Editorials

Our Voice: Popular, no-tax conservation fund needs saving

A walker in on the move along Sacajawea Heritage Trail in Kennewick. This is one of the trails in Washington state that has received money from the federal Land and Water Conservation Fund, which will expire in the fall if Congress does not re-authorize it.
A walker in on the move along Sacajawea Heritage Trail in Kennewick. This is one of the trails in Washington state that has received money from the federal Land and Water Conservation Fund, which will expire in the fall if Congress does not re-authorize it. Tri-City Herald

The country’s premier conservation funding program only has a few months to live unless Congress takes action.
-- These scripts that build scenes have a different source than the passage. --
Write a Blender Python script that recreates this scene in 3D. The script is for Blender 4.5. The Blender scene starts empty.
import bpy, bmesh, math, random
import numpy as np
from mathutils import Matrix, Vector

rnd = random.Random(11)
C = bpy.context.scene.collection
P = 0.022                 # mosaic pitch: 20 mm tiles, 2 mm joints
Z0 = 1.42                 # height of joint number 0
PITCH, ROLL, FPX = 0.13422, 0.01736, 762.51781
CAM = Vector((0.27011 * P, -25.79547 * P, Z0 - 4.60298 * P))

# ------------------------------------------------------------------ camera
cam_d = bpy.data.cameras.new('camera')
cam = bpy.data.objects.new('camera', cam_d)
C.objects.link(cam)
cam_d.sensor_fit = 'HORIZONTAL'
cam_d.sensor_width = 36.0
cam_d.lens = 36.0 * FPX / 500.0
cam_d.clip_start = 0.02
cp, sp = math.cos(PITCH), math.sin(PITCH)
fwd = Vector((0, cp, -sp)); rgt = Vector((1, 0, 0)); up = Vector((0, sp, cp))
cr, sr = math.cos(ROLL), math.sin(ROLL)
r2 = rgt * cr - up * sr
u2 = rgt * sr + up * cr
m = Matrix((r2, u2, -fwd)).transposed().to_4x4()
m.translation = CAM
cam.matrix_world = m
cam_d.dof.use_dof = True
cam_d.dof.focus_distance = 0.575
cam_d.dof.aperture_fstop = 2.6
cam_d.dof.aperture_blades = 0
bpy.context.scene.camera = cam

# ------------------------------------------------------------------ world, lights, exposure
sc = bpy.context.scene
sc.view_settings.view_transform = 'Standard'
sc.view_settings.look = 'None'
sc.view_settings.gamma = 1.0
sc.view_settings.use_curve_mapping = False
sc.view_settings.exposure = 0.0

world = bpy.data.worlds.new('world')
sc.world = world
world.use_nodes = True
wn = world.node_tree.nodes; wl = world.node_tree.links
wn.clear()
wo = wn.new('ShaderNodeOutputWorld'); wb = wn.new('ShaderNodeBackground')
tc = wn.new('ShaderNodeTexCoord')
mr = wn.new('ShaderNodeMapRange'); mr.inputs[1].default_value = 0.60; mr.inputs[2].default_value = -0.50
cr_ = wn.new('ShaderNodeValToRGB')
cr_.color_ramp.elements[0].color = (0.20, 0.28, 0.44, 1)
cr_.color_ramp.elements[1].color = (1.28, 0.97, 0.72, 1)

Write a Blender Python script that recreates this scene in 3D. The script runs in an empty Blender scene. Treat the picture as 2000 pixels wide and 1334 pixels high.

Federal lawmakers should have permanently re-authorized the Land and Water Conservation Fund when it expired in 2015, but they bickered and instead put the program on life support for three years.

That extension will be up in September, and now the push is on to save one of the best ideas to ever come out of Washington, D.C.

Launched by Congress in 1964, the LWCF program protects open spaces and provides money for parks, trails and wildlife habitats without using tax dollars.

Instead, it uses money paid by energy companies, offshore drilling royalties and natural gas leases.

The idea is that if private companies use public, natural resources to make a profit, they should give some money back to the public for land improvements and conservation.

For 50 years, the system worked remarkably well.

Since its inception, the conservation fund has invested $637 million in grants in Washington, which helped preserve Mount Rainier, the Pacific Crest Trail, Olympic National Park, and the Columbia Gorge, according to the Washington Wildlife & Recreation Coalition.

In Benton and Franklin counties, money from the LWCF helped pay for the 23-mile Sacajawea Heritage Trail along the Columbia River, as well as Highland Park in Pasco, Vista Park in Kennewick and Burlington Park in Connell.

This week Sen. Maria Cantwell, D-Wash., launched a new campaign to save what she called America’s “most important and successful conservation and recreation program.”

Cantwell said the program is key to a “robust” outdoor recreation economy that in Washington alone, contributes over $26 billion in consumer spending and supports over 201,000 direct jobs.

Nationally, the fund generates over $887 billion in annual consumer spending and supports 7.6 million jobs.

Not only does the fund protect parks, trails and shorelines, it also provides access to recreation areas that include hunting and fishing and it helps preserve iconic landmarks throughout the country.

Cantwell and other senators introduced bipartisan legislation last year to permanently re-authorize and fully fund the LWCF, but it didn’t get very far.

Now, with a fall deadline looming, lawmakers need to get his legislation moving. Cantwell was smart to set the flares up now.

Opposition has come from conservative lawmakers who want to see the fund reformed. Many complain that it has strayed from its original purpose, but that’s because lawmakers have a history of raiding it.

The blame for that should be on legislators, not the LWCF itself.

In addition, there are some lawmakers who balk at the idea of making it a permanent program. We can understand that.

But a program that does so much good without using any tax money needs a long-term commitment from Congress.

Perhaps it could be re-authorized for another 50 years. That worked well enough the first time around.